Os investimentos do Governo para o audiovisual no Estado é praticamente inexistente. Segundo Simone, os investimentos ficaram estagnados desde 1996, os produtores precisavam recorrer para outros ambientes, produzir sozinhos ou com o apoio uns dos outros. Este ano foi lançado apenas um edital, como política de fomento para a produção do audiovisual, depois de 21 anos. Neste meio tempo existiu o projeto do Doc TV, para a produção de documentários locais exclusivos para a televisão, mas ficou paralisada por falta de recursos do Estado, Simone explica como era feito o processo de captação de recursos:

“Durante o governo Lula e Dilma existia o fomento para a produção nacional, então a gente se inscrevia nos editais nacionais mesmo, tentando disputar com profissionais de todo o Brasil. Alguns colegas conseguiram realizar seus projetos com o apoio da Petrobras.
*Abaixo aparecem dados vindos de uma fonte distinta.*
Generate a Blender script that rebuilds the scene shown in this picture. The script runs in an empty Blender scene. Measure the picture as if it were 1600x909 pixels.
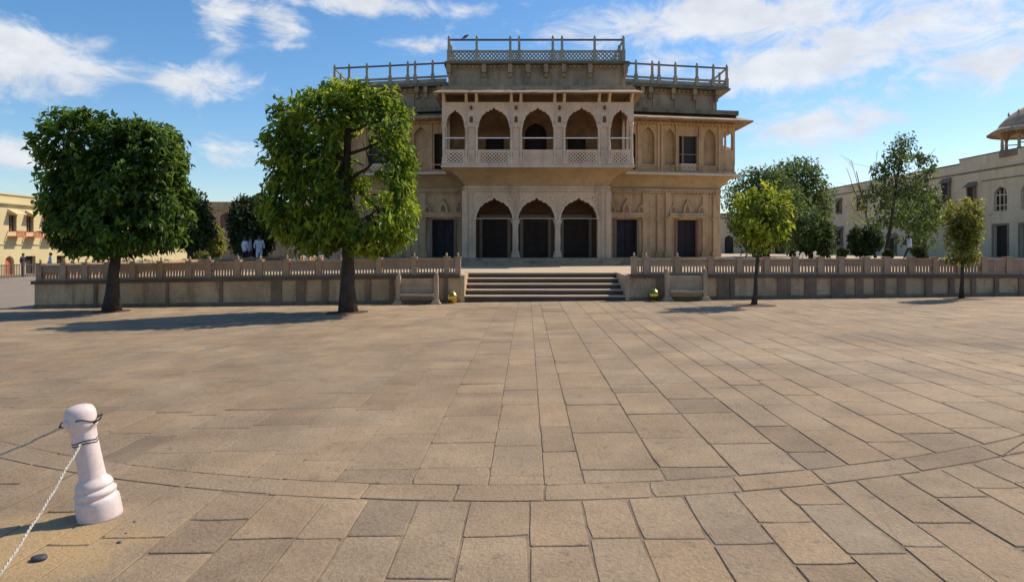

Produções nacionais neste meio tempo aconteceram, mas foram muito raras, aqui em Rondônia nunca teve uma política de edital, precisamos fazer disso uma prática recorrente, o Estado começa a se conscientizar agora, enquanto outros lugares como Pernambuco já existe uma política institucionalizada de cinema há muito tempo, é preciso garantir estas políticas e recursos para que aconteçam estes editais e movimente o cenário dos filmes locais”.

Cine Oca – Cinema democrático e direitos humanos

O Cine Oca é um lugar para a difusão de filmes locais e nacionais que estão fora do circuito, é uma forma das pessoas conhecerem as obras produzidas na região. Simone também é diretora do Cine Oca e, discutir os temas locais é de suma importância, pois o espaço serve de ponte para a identificação, possibilitando a discussão de problemas.

O cineclube possui uma grade de exibição mensal, além de incentivar o encontro e o diálogo através das obras audiovisuais. Em maio deste ano o Cine Oca produziu a 11ª Mostra de Cinema e Direitos Humanos que foi realizada pelo Ministério dos Direitos Humanos e Icem, com patrocínio do Itaú Unibanco e Petrobras, o tema foi pautado na discussão de gênero, sobre o engajamento e os resultados que a mostra alcançou Simone diz:

“Este ano, a questão LGBT foi essencial, pois tem gente ainda com um conservadorismo incrível de homofobia e transfobia, chegando a cometer crimes hediondos contra as travestis, esta é uma questão muito delicada e séria, um problema social que precisa ser discutido. Na mostra trouxemos filmes que debatem estas questões, para assim trazer uma maior reflexão, só assim podemos mudar esta visão arcaica que ainda existe. As crianças que participaram aceitaram tão bem, teve um filme que debateu com muito bom humor a questão dos transgêneros, onde o pai ficou ausente por 4 anos do filho, e quando voltou tinha se tornado uma mulher, e a criança aceitou, falando que agora tinha um pai e uma mãe, é desse jeito que podemos mudar as coisas, educando as crianças para enxergar que isso é normal, este ano a mostra deu menos gente, comparada as outras edições, mas é compreensível, em um estado composto em sua maioria por religiosos, falar sobre estas questões é impenetrável nas suas convicções engessadas e olhos cristalizados”.

Simone agora produz um filme sobre a comunidade ribeirinha de Nazaré, que vai se chamar Nazaré Encantada e foi tema do seu mestrado, onde são analisados os mitos ribeirinhos na perspectiva pós-colonialista. O filme vai ser baseado em como estes mitos são importantes para a vida cotidiana desta comunidade, ainda não tem data de estreia, mas a previsão é que seja lançado ainda este ano.